Reconocer el pasado para afrontar el futuro. Hubo algo profundamente subversivo en el acto organizado el pasado miércoles en el Ayuntamiento de Barcelona, con el que el alcalde Jaume Collboni homenajeó a todos sus predecesores desde la recuperación de la democracia.
Los retratos de Narcís Serra, Pasqual Maragall, Joan Clos, Jordi Hereu, Xavier Trias y Ada Colau cuelgan desde entonces en las paredes del Ayuntamiento como símbolo de lo que son: “Un pedazo de la historia de la ciudad”, en palabras de Collboni.

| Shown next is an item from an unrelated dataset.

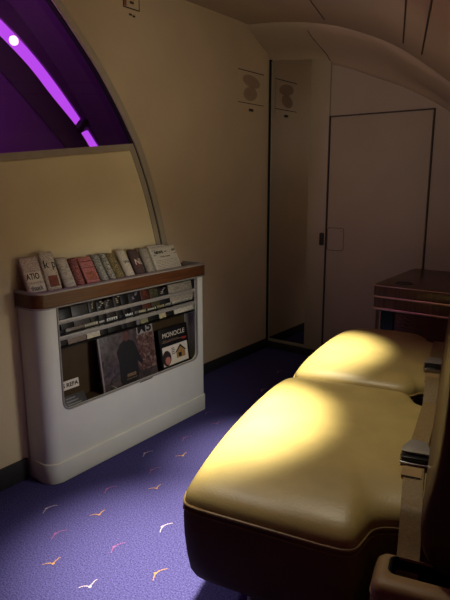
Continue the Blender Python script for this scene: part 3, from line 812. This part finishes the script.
def make_seat(label, outline, v0, v1, arm):
    root = empty('cabin_seat', W(-.28, (v0+v1)/2, 0), TH)
    root['u0'] = -.28; root['v0'] = (v0+v1)/2
    tag(root, label, 'seat', 'cabin seats in a row')
    cu = make_cushion(outline, root)
    make_back(root, v0+.02, v1-.008)
    bm = bmesh.new()
    a = Wl(root, -.40, v0+.22, 0); b_ = Wl(root, .12, v1-.16, .32)
    box(bm, a[0], b_[0], a[1], b_[1], 0, .318, .01)
    a = Wl(root, .06, v0+.2, 0); b_ = Wl(root, .14, v1-.16, .32)
    box(bm, a[0], b_[0], a[1], b_[1], .30, .52, .01)
    obj('seat_base', bm, M['seatbase'], root)
    for v in (v0+.17, v1-.12):
        bm = bmesh.new(); p = Wl(root, -.46, v, 0); q = Wl(root, -.38, v, 0)
        box(bm, p[0]-.02, p[0]+.02, p[1]-.02, p[1]+.02, 0, .012, .003)
        tube(bm, [(p[0], p[1], .01), (p[0]+.01, p[1], .15), (p[0]+.02, p[1], .315)], .014, 10)
        obj('leg', bm, M['greymetal'], root)
    if arm:
        bm = bmesh.new()
        P = rrect(-.112, .10, .985, 1.100, .022)
        t = bmesh.new()
        slot = rrect(-.078, .045, 1.034, 1.088, .014)
        R = lambda pts, z: [Wl(root, u, v, z) for u, v in pts]
        loft(bm, [R(P, .02), R(P, .494), R(rrect(-.108, .096, .989, 1.096, .02), .508), R(rrect(-.10, .088, .997, 1.092, .014), .514), R(rrect(-.084, .051, 1.030, 1.090, .016), .515), R(slot, .510), R(slot, .44)], cap0=True, cap1=True)
        arm_o = obj('armrest', bm, [M['armrest'], M['gap']], root, angle=50)
        a0 = Wl(root, -.083, 1.031, 0); a1 = Wl(root, .05, 1.089, 0)
        for p in arm_o.data.polygons:
            if a0[0] < p.center.x < a1[0] and a0[1] < p.center.y < a1[1] and .40 < p.center.z < .5132: p.material_index = 1  # slot walls blackened to paint in the recess shade
        bm = bmesh.new(); prism(bm, R_xy(root, rrect(-.077, .044, 1.035, 1.087, .013)), 'z', .441, .446); obj('slot_shade', bm, M['gap'], arm_o)  # black plate painting the shade on the slot floor
        bm = bmesh.new(); tube(bm, R(rrect(-.1125, .1005, .9845, 1.1005, .0225), .484), .0018, 6, closed=True); obj('stitching', bm, M['shadeleather'], arm_o)
    return root, cu
def R_xy(root, pts): return [(u-root['u0'], v-root['v0']) for u, v in pts]
NEAR = [(-.562, 1.066), (-.45, 1.060), (-.30, 1.053), (-.20, 1.048), (-.158, 1.056), (-.145, 1.10), (-.132, 1.155), (-.08, 1.178), (0, 1.18), (.04, 1.18), (.04, 1.3), (.04, 1.75), (.04, 1.845), (-.03, 1.85), (-.085, 1.865), (-.105, 1.91), (-.125, 1.962), (-.18, 1.972), (-.35, 1.975), (-.50, 1.975), (-.575, 1.965), (-.602, 1.88), (-.613, 1.72), (-.618, 1.5), (-.609, 1.3), (-.594, 1.16), (-.582, 1.09)]
FAR = [(-.535, 1.992), (-.40, 1.995), (-.25, 1.994), (-.15, 1.990), (-.115, 2.01), (-.10, 2.045), (-.04, 2.06), (.04, 2.06), (.04, 2.2), (.04, 2.5), (.04, 2.60), (-.05, 2.615), (-.095, 2.65), (-.115, 2.72), (-.16, 2.77), (-.30, 2.79), (-.42, 2.78), (-.50, 2.72), (-.535, 2.60), (-.562, 2.40), (-.575, 2.2), (-.575, 2.08), (-.57, 2.01)]
s1, c1_ = make_seat('nearest tan leather seat with a broad cushion and slotted armrest box', NEAR, 1.06, 1.985, True)
s2, c2_ = make_seat('farther tan leather seat between the nearest seat and the dark cabinet', FAR, 1.99, 2.79, False)
bpy.context.view_layer.update()

def bvh(o):
    bm = bmesh.new(); bm.from_mesh(o.data); bm.transform(o.matrix_world)
    t = BVHTree.FromBMesh(bm); bm.free(); return t
def drop(t, u, v):
    h = t.ray_cast(W(u, v, 1.0), Vector((0, 0, -1)))
    return h[0].z if h[0] is not None else None

# seat belts
def belt(label, cush, path, bu, bv, w=.047):
    """path: (u, v, z or None -> resting on the cushion)"""
    T = bvh(cush)
    pts = []
    for u, v, z in path:
        if z is None: z = drop(T, u, v)+.004
        pts.append((u, v, z))
    zb = drop(T, bu, bv)
    root = empty('seat_belt', W(bu, bv, zb+.004), TH); tag(root, label, 'seat belt', 'lap belts on the seats')
    L = lambda u, v, z: (u-bu, v-bv, z-zb-.004)
    pts = catmull(pts, 6)
    bm = bmesh.new(); rows = []
    for i, (u, v, z) in enumerate(pts):
        a = Vector(pts[max(i-1, 0)]); b_ = Vector(pts[min(i+1, len(pts)-1)])
        d = (b_-a).normalized(); nrm = Vector((1, 0, 0)).cross(d).normalized()
        if nrm.z < 0: nrm = -nrm
        p = Vector((u, v, z)); e = Vector((w/2, 0, 0))
        rows.append([L(*q) for q in (p-e, p+e, p+e+nrm*.0025, p-e+nrm*.0025)])
    loft(bm, rows); obj('strap', bm, M['webbing'], root, angle=40)
    # buckle: chrome body, dark mouth towards the camera side, brushed lift lever
    bm = bmesh.new()
    P = [(-.036, -.052), (.036, -.052), (.038, -.045), (.037, -.012), (.020, .050), (-.020, .050), (-.037, -.012), (-.038, -.045)]
    prism(bm, P, 'z', .003, .020, bev=.003)
    bk = obj('buckle', bm, M['chrome'], root)
    bm = bmesh.new(); box(bm, -.033, .033, -.0535, -.036, .0075, .0215, .002); obj('dark_mouth', bm, M['black'], bk)
    bm = bmesh.new(); tube(bm, [(-.036, -.056, .007), (-.02, -.0585, .0065), (0, -.0595, .0065), (.02, -.0585, .0065), (.036, -.056, .007)], .0036, 8); obj('chrome_lip', bm, M['chrome'], bk)
    bm = bmesh.new(); prism(bm, [(-.036, -.036), (.036, -.036), (.035, -.010), (.019, .046), (-.019, .046), (-.035, -.010)], 'z', .0205, .0265, bev=.002)
    for v in bm.verts: v.co.z += (-.022-v.co.y)*-.0+(.006 if v.co.y < 0 else 0)*.5
    obj('lever', bm, M['lever'], bk)
    # stitched label on the strap, nearer the camera
    bm = bmesh.new(); rows = []
    for k in range(5):
        v = bv-.07-.012*k; z = drop(T, bu-.004, v)
        rows.append([L(bu-.004+s*.024, v, z+.0072) for s in (-1, 1)]+[L(bu-.004+s*.024, v, z+.0082) for s in (1, -1)])
    loft(bm, rows); tg = obj('strap_label', bm, M['armrest'], root)
    bm = bmesh.new(); v = bv-.12; z = drop(T, bu-.004, v)+.0088
    tube(bm, [L(bu-.026, v, z), L(bu, v, z), L(bu+.018, v, z)], .0015, 6); obj('stitch_line', bm, M['ink'], tg)
    return root
belt('lap belt with steel buckle lying across the nearest seat', c1_, [(-.045, 1.905, .45), (-.046, 1.885, .52), (-.048, 1.855, .566), (-.050, 1.80, None), (-.056, 1.6, None), (-.062, 1.43, None), (-.060, 1.3, None), (-.056, 1.22, None), (-.054, 1.19, .570), (-.052, 1.16, .545), (-.050, 1.125, .512), (-.049, 1.085, .480), (-.049, 1.065, .455)], -.062, 1.42)
belt('lap belt with steel buckle lying across the farther seat', c2_, [(-.05, 2.66, .45), (-.05, 2.645, .52), (-.051, 2.615, .562), (-.054, 2.56, None), (-.056, 2.4, None), (-.056, 2.2, None), (-.056, 2.12, None), (-.056, 2.07, .566), (-.056, 2.03, .545), (-.056, 1.98, .515), (-.056, 1.93, .48), (-.056, 1.91, .44)], -.056, 2.19)

# ------------------------------------------------------------------ cabinet at the back right
cab = empty('side_cabinet', (-.88, 3.19, 0)); tag(cab, 'dark wood cabinet with pale edge bands in the back right corner', 'cabinet')
X0, X1, Y0, Y1 = -1.150, -.615, 2.85, 3.532
def cb(name, bm, m, parent=cab, **k):
    for v in bm.verts: v.co -= Vector((-.88, 3.19, 0))
    return obj(name, bm, m, parent, **k)
def cabplan(o=0., r=.03):
    P = [(X0-o, Y1)]
    cx, cy = X0-o+r, Y0-o+r
    P += [(cx-r*math.cos(t), cy-r*math.sin(t)) for t in [k*math.pi/2/7 for k in range(8)]]
    P += [(X1, Y0-o), (X1, Y1)]
    return P
bm = bmesh.new(); prism(bm, cabplan(0), 'z', .678, .738, bev=.004); cb('cabinet_top', bm, M['darkwood'])
bm = bmesh.new(); prism(bm, cabplan(-.002), 'z', .612, .668); cb('upper_band', bm, M['darkwood'])
bm = bmesh.new(); prism(bm, cabplan(-.012), 'z', .03, .60); cb('cabinet_body', bm, M['darkwood'])
bm = bmesh.new(); prism(bm, cabplan(-.04), 'z', 0, .04); cb('plinth', bm, M['base'])
for z, h in ((.668, .010), (.600, .012)):
    bm = bmesh.new(); prism(bm, cabplan(.002), 'z', z, z+h, bev=.003); cb('edge_band', bm, M['brass'])
bm = bmesh.new(); tube(bm, [(x, y, .734) for x, y in cabplan(.0005)[:-1]], .0035, 6); cb('top_edge', bm, M['brass'])
bm = bmesh.new()
prism(bm, rrect(-1.092, -1.025, .36, .592, .004), 'y', Y0+.002, Y0+.013); dr = cb('narrow_door', bm, mat('dark_green_glass', (26, 44, 30), .15, noise=.2, nscale=20))
bm = bmesh.new(); box(bm, -1.100, -1.094, Y0-.002, Y0+.013, .36, .592, .001); cb('pale_edge', bm, M['brass'], dr)
bm = bmesh.new()
for k in range(11):
    P = [(-1.008+.012*i, Y0+.010+.0015*math.sin(i*2.1+k), .586-.020*k+.006*math.sin(i*1.7+k)) for i in range(9)]
    tube(bm, P, .0022, 5)
cb('woven_grille', bm, mat('dull_bronze_wire', (110, 76, 60), .5, metal=.3, noise=.1))
bm = bmesh.new()
el = lambda a, b_, z: [(-1.018+a*math.cos(t), 2.972+b_*math.sin(t), z) for t in [k*math.pi/14 for k in range(28)]]
loft(bm, [el(.050, .040, .737), el(.050, .040, .741), el(.040, .031, .741), el(.038, .029, .7385)], cap0=False)
cb('cup_recess', bm, M['black'])

# ------------------------------------------------------------------ lights
def spot(name, loc, target, power, col, size, blend, radius):
    l = bpy.data.lights.new(name, 'SPOT'); l.energy = power; l.color = col; l.spot_size = math.radians(size); l.spot_blend = blend; l.shadow_soft_size = radius
    o = bpy.data.objects.new(name, l); C.objects.link(o); o.location = loc
    o.rotation_euler = (Vector(target)-Vector(loc)).to_track_quat('-Z', 'Y').to_euler(); return o
def area(name, loc, target, power, col, sx, sy):
    l = bpy.data.lights.new(name, 'AREA'); l.energy = power; l.color = col; l.shape = 'RECTANGLE'; l.size = sx; l.size_y = sy
    o = bpy.data.objects.new(name, l); C.objects.link(o); o.location = loc
    o.rotation_euler = (Vector(target)-Vector(loc)).to_track_quat('-Z', 'Y').to_euler(); return o
def point(name, loc, power, col, r=.1):
    l = bpy.data.lights.new(name, 'POINT'); l.energy = power; l.color = col; l.shadow_soft_size = r
    o = bpy.data.objects.new(name, l); C.objects.link(o); o.location = loc; return o

spot('reading_light_near', W(-.42, 1.62, 1.98), W(-.70, 1.50, .55), 800, (1, .94, .74), 36, 1., .03)
spot('reading_light_far', W(-.34, 2.38, 1.92), W(-.60, 2.29, .55), 520, (1, .94, .72), 34, 1., .03)
spot('seat_wide_fill', W(-.45, 1.75, 2.0), W(-.40, 1.62, .55), 34, (1, .92, .70), 72, 1., .05)  # added wide fill lifting the dimmer right half of the seats
spot('reading_light_aisle', W(-.86, 1.50, 2.15), W(-.98, .98, 0), 50, (1, .95, .90), 50, 1., .04)
spot('seat_bounce_fill', W(-.30, 1.85, .98), (-1.95, 1.82, .36), 23, (1, .97, .90), 80, 1., .12)  # added fill imitating light bounced from the bright seats onto the rack
g = area('cabin_fill', (-1.0, 1.3, 2.12), (-2.2, 2.05, 1.80), 1.5, (1, .93, .72), .5, .5); g.data.spread = math.radians(115)  # added soft fill for the warm tone of the left wall
g = area('aft_fill', (-1.2, 1.4, 1.75), (-1.8, 3.5, 1.75), 1.15, (1, .95, .76), .4, .4); g.data.spread = math.radians(105)  # added fill, no fixture: brightens the back wall and ceiling
point('stair_fill', (-2.14, 1.02, 1.75), 8, (.80, .22, 1), .05)  # added unseen violet fill for the ambient tint of the stair alcove
w = bpy.data.worlds.new('world'); SC.world = w; w.use_nodes = True
w.node_tree.nodes['Background'].inputs['Color'].default_value = (.02, .015, .011, 1)
w.node_tree.nodes['Background'].inputs['Strength'].default_value = 1
SC.view_settings.view_transform = 'Standard'; SC.view_settings.look = 'None'
SC.view_settings.exposure = 0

No es la única historia, probablemente ni siquiera la más importante; pero sin duda esencial, en cada uno de ellos, para que Barcelona sea hoy la ciudad que es.
La filosofía del realismo existencial me enseñó en mis años mozos que somos fruto de todos los avatares del camino, también de los errores, los tropiezos e incluso las zancadillas, que siempre hay alguien dispuesto a ponerlas.
La Barcelona de hoy es fruto de esa Galeria dels Alcaldes, situada desde el pasado miércoles en el pasillo que lleva a la Sala del Bon Govern, uno de los espacios nobles del edificio histórico del Ayuntamiento.
Imposible imaginar una escena similar en otros lares. No ya a 600 kilómetros; ni siquiera al otro lado de la plaza Sant Jaume, por mucho que se empeñe Salvador Illa en anestesiar las heridas dejadas por el procés. Lo intentó, pero a los ex presidents hubo que recibirlos uno a uno, y por cada uno hubo una polémica.
Nadie podrá argumentar que no haya habido roces entre Collboni y Colau; o Collboni y Trias; o Trias y Colau; o Hereu y Trias…. ¿Seguimos?. Y, sin embargo, se impuso la institucionalidad. O quizá sea una simple cuestión de educación, vaya usted a saber.
Institucionalidad y educación, dos conceptos profundamente demodé en estos tiempos que corren. Lo demostraba cuando no habían pasado ni 24 horas la líder de la CUP, Laia Estrada, intentando encender el Parlament rompiendo una fotografía del Rey Felipe VI.
Digo intentando porque la escenificación no pasó de una boutade que los catalanes tenemos demasiado vista. No tendrá las consecuencias de una escena igual de grotesca, esa protagonizada por el presidente de Vox del Parlamento balear, que afronta ahora consecuencias penales por hacer lo propio con la imagen de víctimas del franquismo.
Por no hablar del espectáculo en el que se han convertido las sesiones de control al Gobierno en el Congreso de los Diputados. No es que no se escuchen, es que hacen lo posible por impedir el discurso del contrario con un macarrismo impostado que dudo que convenza a nadie.
Una deriva que empezó cuando un tal Gabriel Rufián se hizo un hueco en el hemiciclo a golpe de fotocopiadora. Qué gracioso parecía todo entonces, ¿verdad?
El respeto a las instituciones no está de moda. En tiempos de políticas populistas a la medida de Tiktok, una galería de retratos suena antigua. Muy antigua. Pero no deja de ser gratificante que el gobierno local recupere las mejores formas del pasado para devolver la política al espacio del debate y la confrontación de ideas de forma civilizada.
Ese miércoles, el líder del PP, Daniel Sirera, hizo público que no asistiría al homenaje por su discrepancia con Ada Colau y su legado. Pero se preocupó de que el Grupo Popular estuviera representado en el acto por uno de sus concejales. Institucionalidad al fin y al cabo, desde la más profunda discrepancia.